Security Properties of Distributed Platforms
The trust properties of systems described here can be described as follows.
If one of the sites is compromised then signals from that site can cause capabilities conceptually held by some object at that site to be abused.
Capability discipline at that site disappears but capabilities that never traveled to that site cannot be abused.
Applications are in a position to manage which sites they operate at.
Logic in the code that generates the application or instances of objects within the application can elect the sites where they will materialize.
Some objects of the application that do not need dangerous capabilities may be allowed to run at less trusted sites.
Vulnerability to your Platform
It seems obvious that when a program with some effective authority runs on a platform, then that authority is accessible to the platform.

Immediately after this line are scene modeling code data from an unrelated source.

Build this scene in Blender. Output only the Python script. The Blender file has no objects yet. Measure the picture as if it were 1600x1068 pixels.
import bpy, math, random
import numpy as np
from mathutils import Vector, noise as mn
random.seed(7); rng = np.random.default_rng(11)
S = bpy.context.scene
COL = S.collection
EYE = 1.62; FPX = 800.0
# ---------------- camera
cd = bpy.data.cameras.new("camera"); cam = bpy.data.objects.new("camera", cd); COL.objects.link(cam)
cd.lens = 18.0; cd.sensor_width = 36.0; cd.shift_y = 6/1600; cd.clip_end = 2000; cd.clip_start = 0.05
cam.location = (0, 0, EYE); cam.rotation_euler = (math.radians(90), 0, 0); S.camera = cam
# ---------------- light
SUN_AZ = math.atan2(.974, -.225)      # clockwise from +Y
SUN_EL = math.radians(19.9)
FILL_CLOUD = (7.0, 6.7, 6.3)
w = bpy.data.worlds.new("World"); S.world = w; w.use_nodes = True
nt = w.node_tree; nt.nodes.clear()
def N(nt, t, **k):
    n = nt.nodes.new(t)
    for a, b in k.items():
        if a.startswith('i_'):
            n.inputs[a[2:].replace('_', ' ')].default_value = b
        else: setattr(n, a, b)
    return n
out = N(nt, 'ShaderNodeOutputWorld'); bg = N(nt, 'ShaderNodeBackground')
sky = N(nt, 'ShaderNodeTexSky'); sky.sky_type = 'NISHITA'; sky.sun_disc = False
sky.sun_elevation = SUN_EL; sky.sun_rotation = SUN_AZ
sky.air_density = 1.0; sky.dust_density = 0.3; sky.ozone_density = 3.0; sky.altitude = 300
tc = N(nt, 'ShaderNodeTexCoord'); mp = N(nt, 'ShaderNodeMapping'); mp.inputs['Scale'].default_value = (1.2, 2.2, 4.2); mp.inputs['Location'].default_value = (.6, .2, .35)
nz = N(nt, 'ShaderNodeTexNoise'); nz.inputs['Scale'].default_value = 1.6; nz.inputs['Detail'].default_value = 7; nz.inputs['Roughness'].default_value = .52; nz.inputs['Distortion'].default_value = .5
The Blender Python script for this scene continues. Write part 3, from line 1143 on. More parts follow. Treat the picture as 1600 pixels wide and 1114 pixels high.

Lacking a precise definition of platform I can’t prove this.
Here are a few examples of “platform”:
- Computer with no operating system
- Computer with MacOS or Windows
- Computer with Unix
- Computer with Keykos
- Scheme running on one of the above
- Java virtual machine running on one of the above
- E-vat running on one of the above.
Each of these systems can serve the needs of guest programs and is in a
position to seize and abuse the authority of those programs.
I think that a central processor within a computer is also capable of
doing this but perhaps only in an environment where untrusted confederate
code is allowed.
These same points are made from a bit different perspective in
Capabilities As A Cryptographic Protocol.